To be sure, it is beyond peradventure that the level of skill possessed by Mr. Berry is a far cry from that required to occupy the positions that the Guideline’s commentary categorically qualifies for the enhancement—that is, “pilots, lawyers, doctors, accountants, chemists, and demolition experts.” U.S.S.G. § 3B1.3 cmt. n. 4. However, as the Panel’s opinion clearly acknowledges, the drafters of § 3B1.3’s commentary did not contemplate that they were providing a comprehensive or exhaustive list of occupations that would qualify for the special-skill enhancement. It also logically follows that they did not envision that district courts—-when operating outside this rarefied, categorical zone—-would be obliged to refrain from applying the enhancement unless they found defendants who possessed a matrix of education, training, and licensing that precisely correlated with the commentary’s list of occupations. Such exactitude or symmetry is not required. In short, I *840cannot say that the district court clearly erred in concluding that Mr. Berry’s truck-driving skills qualified him for the special-skill enhancement.

Because I read the Panel’s opinion as being entirely consistent with the foregoing analysis, I fully concur in its ruling regarding the special-skill enhancement, as well as its ultimate determination to affirm the judgment of the district court.

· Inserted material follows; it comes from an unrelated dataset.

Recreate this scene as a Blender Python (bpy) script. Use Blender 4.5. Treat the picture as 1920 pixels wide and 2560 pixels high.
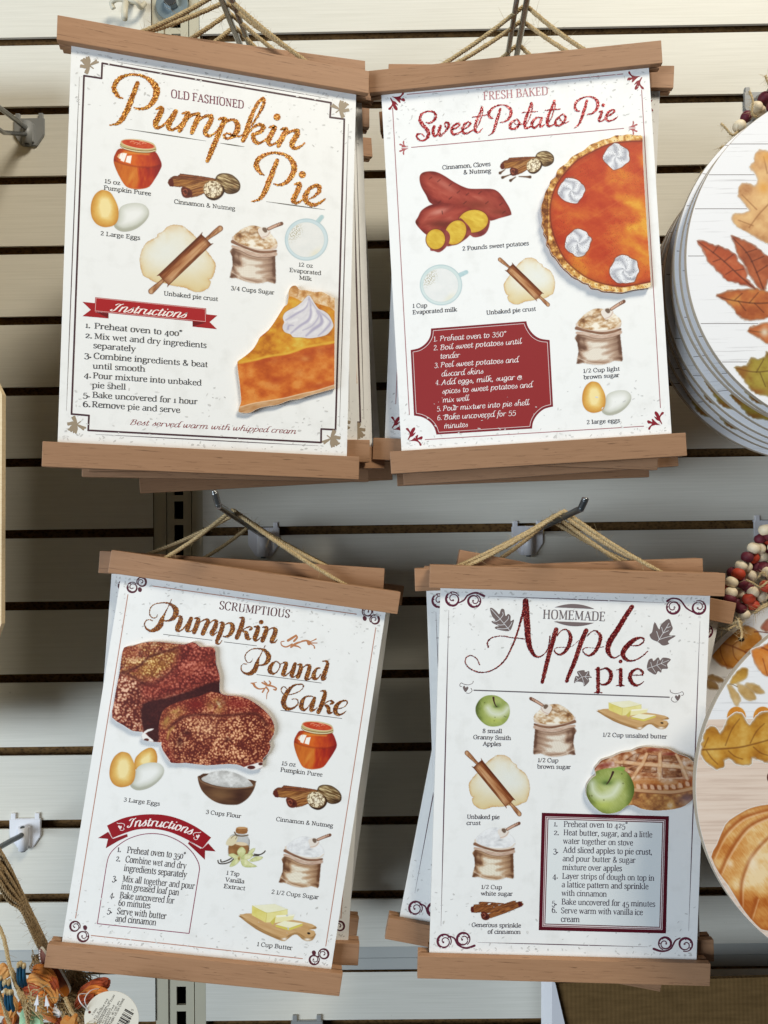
import bpy, bmesh, math, random
import numpy as np
from mathutils import Matrix, Vector
random.seed(7); RNG = np.random.RandomState(11)
S = bpy.context.scene; COL = S.collection
for o in list(bpy.data.objects): bpy.data.objects.remove(o)
# ---------------------------------------------------------------- camera
FPX = 1850.0                                   # focal length in pixels of the 1920x2560 photograph
CAMD, CAMZ, PIT, YAW, ROL = 783.118, -542.521, 0.0291241858, -0.00757960919, 0.0135348033
ZOFF = 2000.0                                  # height (mm) of the first groove above the floor
_c, _s = math.cos, math.sin
_A = np.array([[_c(YAW), -_s(YAW), 0], [_s(YAW), _c(YAW), 0], [0, 0, 1]])
_B = np.array([[1, 0, 0], [0, _c(PIT), _s(PIT)], [0, -_s(PIT), _c(PIT)]])
MC = _B @ _A
CC = np.array([0, -CAMD, CAMZ])                # camera centre, mm, wall plane is Y=0
def rays(x, y):
    a = np.asarray(x, float) - 960; b = 1280 - np.asarray(y, float)
    u = _c(ROL) * a + _s(ROL) * b; w = -_s(ROL) * a + _c(ROL) * b
    d = np.stack([u / FPX, np.ones_like(u), w / FPX], -1)
    return d @ MC
def at(x, y, Y):
    "point (mm) of the vertical plane Y that shows at photo pixel x, y"
    d = rays(x, y); return CC + d * (Y + CAMD) / d[1]
def wm(p): return Vector((p[0] / 1000, p[1] / 1000, (p[2] + ZOFF) / 1000))
def atm(x, y, Y): return wm(at(x, y, Y))
cam = bpy.data.cameras.new('camera'); camo = bpy.data.objects.new('camera', cam); COL.objects.link(camo)
cam.sensor_fit = 'AUTO'; cam.sensor_width = 36; cam.lens = 36 * FPX / 2560
cam.clip_start = 0.01; cam.clip_end = 60
right = MC[0]; fwd = MC[1]; up = MC[2]
r2 = _c(ROL) * right - _s(ROL) * up * -1 * -1
r2 = _c(ROL) * right - _s(ROL) * up; u2 = _s(ROL) * right + _c(ROL) * up
camo.matrix_world = Matrix(((r2[0], u2[0], -fwd[0], CC[0] / 1000), (r2[1], u2[1], -fwd[1], CC[1] / 1000),
                            (r2[2], u2[2], -fwd[2], (CC[2] + ZOFF) / 1000), (0, 0, 0, 1)))
S.camera = camo
# ---------------------------------------------------------------- world and lamps
wd = bpy.data.worlds.new('World'); S.world = wd; wd.use_nodes = True
wd.node_tree.nodes['Background'].inputs[0].default_value = (0.86, 0.9, 0.95, 1)
wd.node_tree.nodes['Background'].inputs[1].default_value = 0.05
def area(name, loc, tgt, sx, sy, power, col):
    l = bpy.data.lights.new(name, 'AREA'); l.shape = 'RECTANGLE'; l.size = sx; l.size_y = sy
    l.energy = power; l.color = col
    o = bpy.data.objects.new(name, l); COL.objects.link(o); o.location = loc
    o.rotation_euler = (Vector(tgt) - Vector(loc)).to_track_quat('-Z', 'Y').to_euler()
    o['kind'] = 'structure'
    return o
area('ceiling_light', (1.05, -1.55, 3.45), (0, 0, 1.55), 0.9, 0.6, 63, (1.0, 0.92, 0.77))
area('shop_window', (-2.62, -2.42, 1.05), (0.1, 0, 1.3), 2.0, 1.5, 124, (0.78, 0.89, 1.0))
S.view_settings.view_transform = 'Standard'; S.view_settings.look = 'None'
S.view_settings.exposure = 0; S.view_settings.gamma = 1; S.view_settings.use_curve_mapping = False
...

. For example, it is unlikely that a defendant who is driving a commercial truck for the first time when apprehended committing the offense and who possesses no truck-driving training or licensing would be deemed to possess a special skill within the meaning of § 3B1.3. Such a defendant would certainly possess a skill not possessed by members of the general public—the ability to drive a commercial truck—but he or she would be unlikely to possess the skill at such a high level that it usually would need to be obtained through substantial education, training, or licensing. Accordingly, this hypothetical defendant would not satisfy the second part of the two-part test.